Gold markets continue to grind sideways overall during the trading session on Tuesday, only to see a slight dip lower at the end of the day. We continue to trade right around the $1880 level, sitting on top of significant support underneath. The $1850 level should be massive support, as it has been multiple times. There is also plenty of support below there as well. In other words, no matter how bad gold starts to look, I like the idea of waiting for a pullback in order to take advantage of “cheap gold.” The market is likely to continue to pay close attention to the area underneath, perhaps down to the $1800 level, as it has been so important previously.
Looking at this chart, the 200-day EMA sits at the $1800 level, so it should be watched closely. The $1800 level is an area from which we had broken out previously, so people will pay close attention. Any type of support for the daily candlestick in that area would be a very bullish sign for me, and I would be all over the idea of going long at that point. But I do think that given enough time we will see value hunters come back in and pick up gold.

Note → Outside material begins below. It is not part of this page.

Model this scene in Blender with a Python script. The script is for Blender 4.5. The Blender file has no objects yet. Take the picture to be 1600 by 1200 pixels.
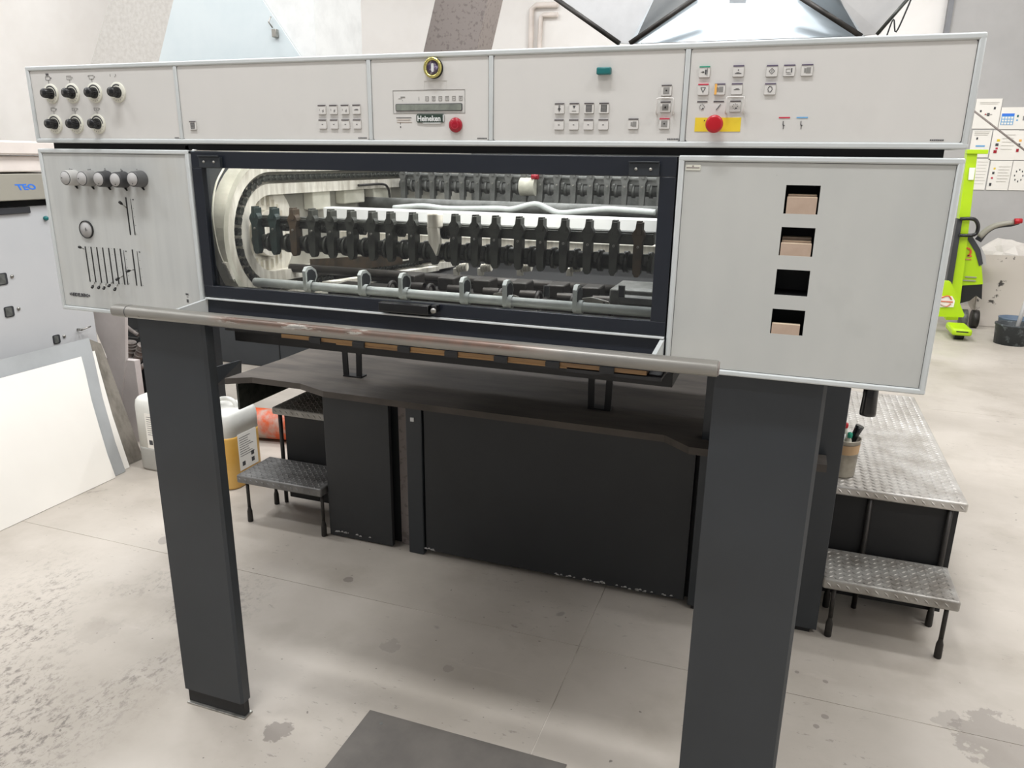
import bpy, bmesh, math, random
from mathutils import Vector, Matrix
random.seed(7)
S = bpy.context.scene
COL = S.collection
PI = math.pi
# ------------------------------------------------------------ camera
FPX, PITCH, YAW, ROLL, EYE = 1185.956, 0.288174, 0.340334, 0.013008, 1.6
FW = Vector((-math.sin(YAW)*math.cos(PITCH), math.cos(YAW)*math.cos(PITCH), -math.sin(PITCH)))
_r = Vector((math.cos(YAW), math.sin(YAW), 0)); _u = _r.cross(FW)
RT = _r*math.cos(ROLL)+_u*math.sin(ROLL); UP = -_r*math.sin(ROLL)+_u*math.cos(ROLL)
cd = bpy.data.cameras.new('camera'); cam = bpy.data.objects.new('camera', cd); COL.objects.link(cam)
cd.sensor_width = 36; cd.lens = FPX/1600*36; cd.clip_start = 0.02; cd.clip_end = 60
cam.matrix_world = Matrix(((RT.x, UP.x, -FW.x, 0), (RT.y, UP.y, -FW.y, 0), (RT.z, UP.z, -FW.z, EYE), (0, 0, 0, 1)))
S.camera = cam
S.view_settings.view_transform = 'Standard'; S.view_settings.look = 'None'
S.view_settings.exposure = -0.12; S.view_settings.gamma = 1
try: S.view_settings.use_curve_mapping = False
except Exception: pass
def ray(x, y): return FW + RT*((x-800)/FPX) - UP*((y-600)/FPX)
def pY(x, y, Y): d = ray(x, y); t = Y/d.y; return Vector((d.x*t, Y, EYE+d.z*t))
def pX(x, y, X): d = ray(x, y); t = X/d.x; return Vector((X, d.y*t, EYE+d.z*t))
def pZ(x, y, Z=0): d = ray(x, y); t = (Z-EYE)/d.z; return Vector((d.x*t, d.y*t, Z))
# ------------------------------------------------------------ light
w = bpy.data.worlds.new('world'); S.world = w; w.use_nodes = True
w.node_tree.nodes['Background'].inputs[0].default_value = (.8, .9, 1, 1)
w.node_tree.nodes['Background'].inputs[1].default_value = 0.3
def area(name, loc, sx, sy, power, col=(1, .97, .93), tgt=None):
    l = bpy.data.lights.new(name, 'AREA'); l.shape = 'RECTANGLE'; l.size = sx; l.size_y = sy; l.energy = power; l.color = col
    o = bpy.data.objects.new(name, l); o.location = loc; COL.objects.link(o)
    if tgt: o.rotation_euler = (Vector(tgt)-Vector(loc)).to_track_quat('-Z', 'Y').to_euler()
    return o
LP = 50
for ly, k in ((-2.2, .55), (0.2, 1.65), (2.6, 1.7), (5.0, 1.3), (7.6, 1.4)):
    for lx, j in ((-7.5, .8), (-4.2, .9), (-0.9, 1.5), (2.4, .9)):
        area('ceiling_lamp', (lx, ly, 5.2), 1.6, .35, LP*k*j, (.965, .98, 1))
# ------------------------------------------------------------ mesh helpers
def box(bm, x0, x1, y0, y1, z0, z1, mi=0, bev=0, seg=2):
    r = bmesh.ops.create_cube(bm, size=1)
    vs = r['verts']
    for v in vs: v.co = Vector((x0+(v.co.x+.5)*(x1-x0), y0+(v.co.y+.5)*(y1-y0), z0+(v.co.z+.5)*(z1-z0)))
    fs = set(f for v in vs for f in v.link_faces)
    for f in fs: f.material_index = mi
    if bev > 0:
        es = list(set(e for v in vs for e in v.link_edges))
        r2 = bmesh.ops.bevel(bm, geom=es, offset=bev, segments=seg, profile=.5, affect='EDGES')
        for f in r2['faces']: f.material_index = mi; f.smooth = True
    return vs
def cyl(bm, p0, p1, r0, r1=None, n=24, mi=0, caps=True, mic=None):
    p0, p1 = Vector(p0), Vector(p1); r1 = r0 if r1 is None else r1
    d = (p1-p0).normalized(); a = d.orthogonal().normalized(); b = d.cross(a)
    A = [bm.verts.new(p0+(a*math.cos(t)+b*math.sin(t))*r0) for t in (2*PI*i/n for i in range(n))]
    B = [bm.verts.new(p1+(a*math.cos(t)+b*math.sin(t))*r1) for t in (2*PI*i/n for i in range(n))]
    for i in range(n):
        f = bm.faces.new((A[i], A[(i+1) % n], B[(i+1) % n], B[i])); f.smooth = True; f.material_index = mi
    if caps:
        f = bm.faces.new(A[::-1]); f.material_index = mi
        f = bm.faces.new(B); f.material_index = mi if mic is None else mic
def lathe(bm, prof, c=(0, 0, 0), ax=(0, 0, 1), n=24, mi=0, ms=None):
    c = Vector(c); d = Vector(ax).normalized(); a = d.orthogonal().normalized(); b = d.cross(a)
    rings = []
    for (r, h) in prof:
        if r < 1e-6: rings.append([bm.verts.new(c+d*h)])
        else: rings.append([bm.verts.new(c+d*h+(a*math.cos(2*PI*i/n)+b*math.sin(2*PI*i/n))*r) for i in range(n)])
    for k in range(len(rings)-1):
        A, B = rings[k], rings[k+1]; m = ms[k] if ms else mi
        for i in range(n):
            j = (i+1) % n
            if len(A) == 1 and len(B) == 1: continue
            if len(A) == 1: f = bm.faces.new((A[0], B[i], B[j]))
            elif len(B) == 1: f = bm.faces.new((A[i], A[j], B[0]))
            else: f = bm.faces.new((A[i], A[j], B[j], B[i]))
            f.smooth = True; f.material_index = m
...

Gold has plenty of reasons to go higher, not the least of which is the behavior of international central banks who continue to flood the markets with liquidity, which will drive up the value of gold given enough time. This is because they can drive up the asset prices globally, and thereby eventually driving up inflation. The market is likely to continue to drift lower in the short term, but then eventually find buyers once we rebalance the market. We are still a bit overdone, so I am not excited about buying quite yet. However, if we broke above the 50-day EMA I would have to consider going long, as it would clear the large figure. Then I would expect the market to go looking towards $1950 level which is the next big figure that matters psychologically.